PM absent from Horne’s funeral because of plans by agitators  to ‘sully solemn ceremony’
FROM LEFT: Deputy Prime Minister and parliamentary representative Sir Louis Straker chats with his New Democratic Party (NDP) opponent in the 2015 elections Benjamin Exeter and parliamentary representative for North Leeward Patel Matthews, also from the NDP at the funeral for the Late John Clark Horne.
News
May 10, 2019

PM absent from Horne’s funeral because of plans by agitators to ‘sully solemn ceremony’

So as to avoid any protests or raucous behaviour from some attendees, Prime Minister Dr Ralph Gonsalves opted not to attend the official funeral last Friday, of John Horne, a former parliamentarian.

Dr Ralph Gonsalves

Gonsalves, while speaking in Parliament yesterday, said that he regretted not attending Horne’s funeral and explained why he was absent.

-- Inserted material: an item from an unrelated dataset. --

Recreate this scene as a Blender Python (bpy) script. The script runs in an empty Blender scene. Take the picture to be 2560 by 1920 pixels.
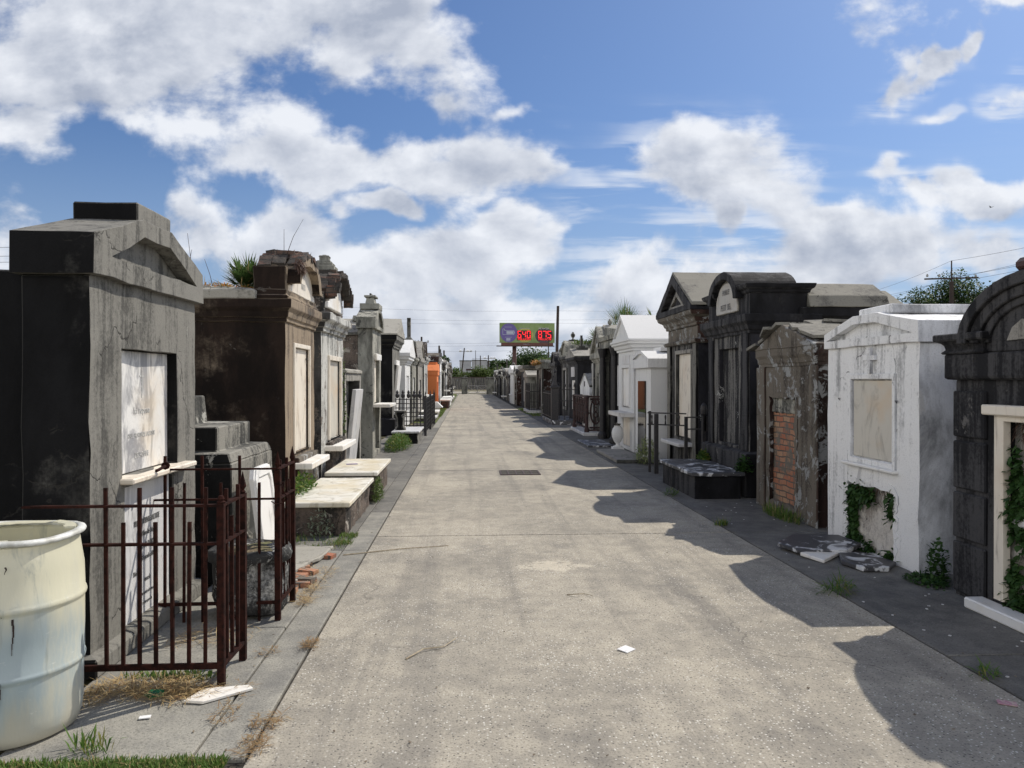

The Prime Minister said he was scheduled to attend a special prime ministerial meeting concerning security in Trinidad on the same day, and he was torn as to whether he should attend the meeting or stay and pay respects to Horne.

“I finally decided that I will stay at home and I asked the minister of finance [Camillo Gonsalves] to represent me at this meeting in Trinidad, so I can go to the viewing here in Parliament and go to the funeral service at the Anglican Cathedral,” the Prime Minister said.

Horne was the parliamentary representative for West Kingstown from 1984 to 2001 and a government minister under the New Democratic Party (NDP) administration of Sir James’ Mitchell.

Gonsalves said that his head of security informed him at 1 p.m. last Friday, that “on a programme at that time, on Nice Radio, the hostess, the woman, was seeking to agitate persons to look out for me at John Horne’s funeral and to give me the treatment which was meted out to me at my friend, Elwardo Lynch’s funeral”.

Lynch, an activist for the NDP, was buried in July 2014. When the Prime Minister arrived at Lynch’s funeral at the Holy Trinity Anglican Church in Georgetown, he was greeted with boos and jeers from some members of the congregation. Despite appeals from members of Lynch’s family, people continued to protest and Gonsalves was unable to read his tribute to Lynch.

And as he stood to pay tribute to Horne in Parliament yesterday, Gonsalves said that he decided not to attend the funeral last Friday because he did not want that same thing to transpire.

“You know those things that people shout at me and say, those things don’t mean anything to me, but out of a deep respect for the family, and for the deceased himself, I decided to stay away. I didn’t want in any way for a handful of people so agitated, to sully this solemn ceremony,” he said.

The Prime Minister said he spoke with senior members of the NDP, who indicated that they had heard the host’s call to action and thought that it was “wholly wrong”.